Friday, April 13, 2012

I blame it on Robin Leach

When did US citizens become so enraptured with acquisition, celebrity idolatry and obsessive fascination with infotainment? My vote goes to “Lifestyles of the Rich and Famous,” the show featured the extravagant lifestyles of wealthy entertainers, athletes and business moguls hosted by Robin Leach. With the unctuous British accent caricatured by mimics for years, Robin taught a whole generation to faun after the wealthy. Silly US!

What was an amusing distraction in the early 80’s is now the only game in town, if you judge by pop culture. For the record, Leach was an employee and sophisticated sycophant was a job description. Lifestyles was one of a group including; Entertainment Tonight, Star Search and Solid Gold to name the most famous by just one producer. There were many more like him. These programs were the models, now the norm. Bravo programs lead the pack. Plus Fox News and a million cop, FBI, military infotainment television programs continue now to relentlessly keep authority myths and threats alive 24 hours a day, every single day.

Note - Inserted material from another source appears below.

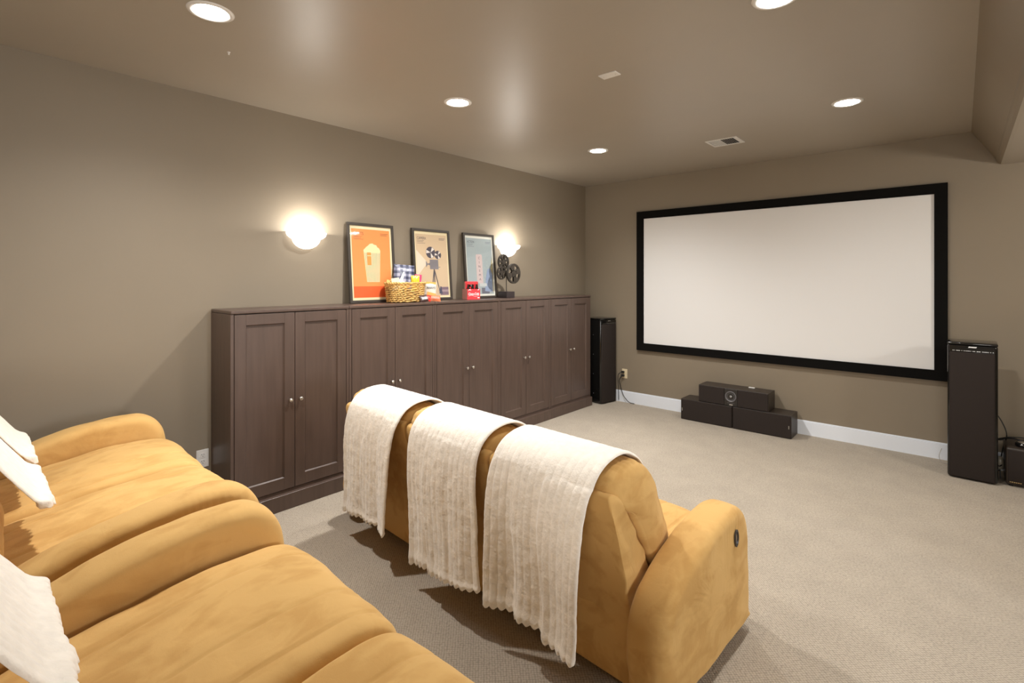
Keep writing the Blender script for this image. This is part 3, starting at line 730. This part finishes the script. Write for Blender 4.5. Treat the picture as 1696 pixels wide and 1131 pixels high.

Stupid is surging everywhere and the real stories of collusion and corruption all around us are not being heard by the preoccupied populace. On top of that is the terror of financial ruin the vast majority of people feel each and every day at jobs rarely bringing enough fulfillment for the time suck, pay and dwindling health benefits. Full circle to distraction isn’t difficult to understand or how this world view like a hamster wheel became a kind of norm. How “I got mine, screw you” seems to prevail.

What stories can we tell each other to wake ourselves out of the stupor that stops us from paying attention or demanding better? How can we build resilience, flexibility into our lives and community to withstand yet more shocks to come? Robin Leach’s tag line, "champagne wishes and caviar dreams" gospel to the greed is good mantra from that era. It lives on.  Do you sometimes want to yell, "snap out of it!" at the screen or at people caught up in this kind of fantasy worldview? It's tax week and realities are all too real for the 99%.

One thing is clear, being lied to with feel-good scenarios and fudged financials isn't what our community needs.  Next week at the City Council Meeting, April 18, Jerome Stocks will be delivering the State of the City address.  Here's one suggestion.  Prior to that meeting we all might compile our questions and publish them in the blogs, the online media, letters to the editor and emails to the mayor. Then we can tally how well he addresses our questions and not just his campaign stump speech material.

 Jerome Stocks
760-633-2622
jstocks@encinitasca.gov

We start by expecting, by demanding accountability.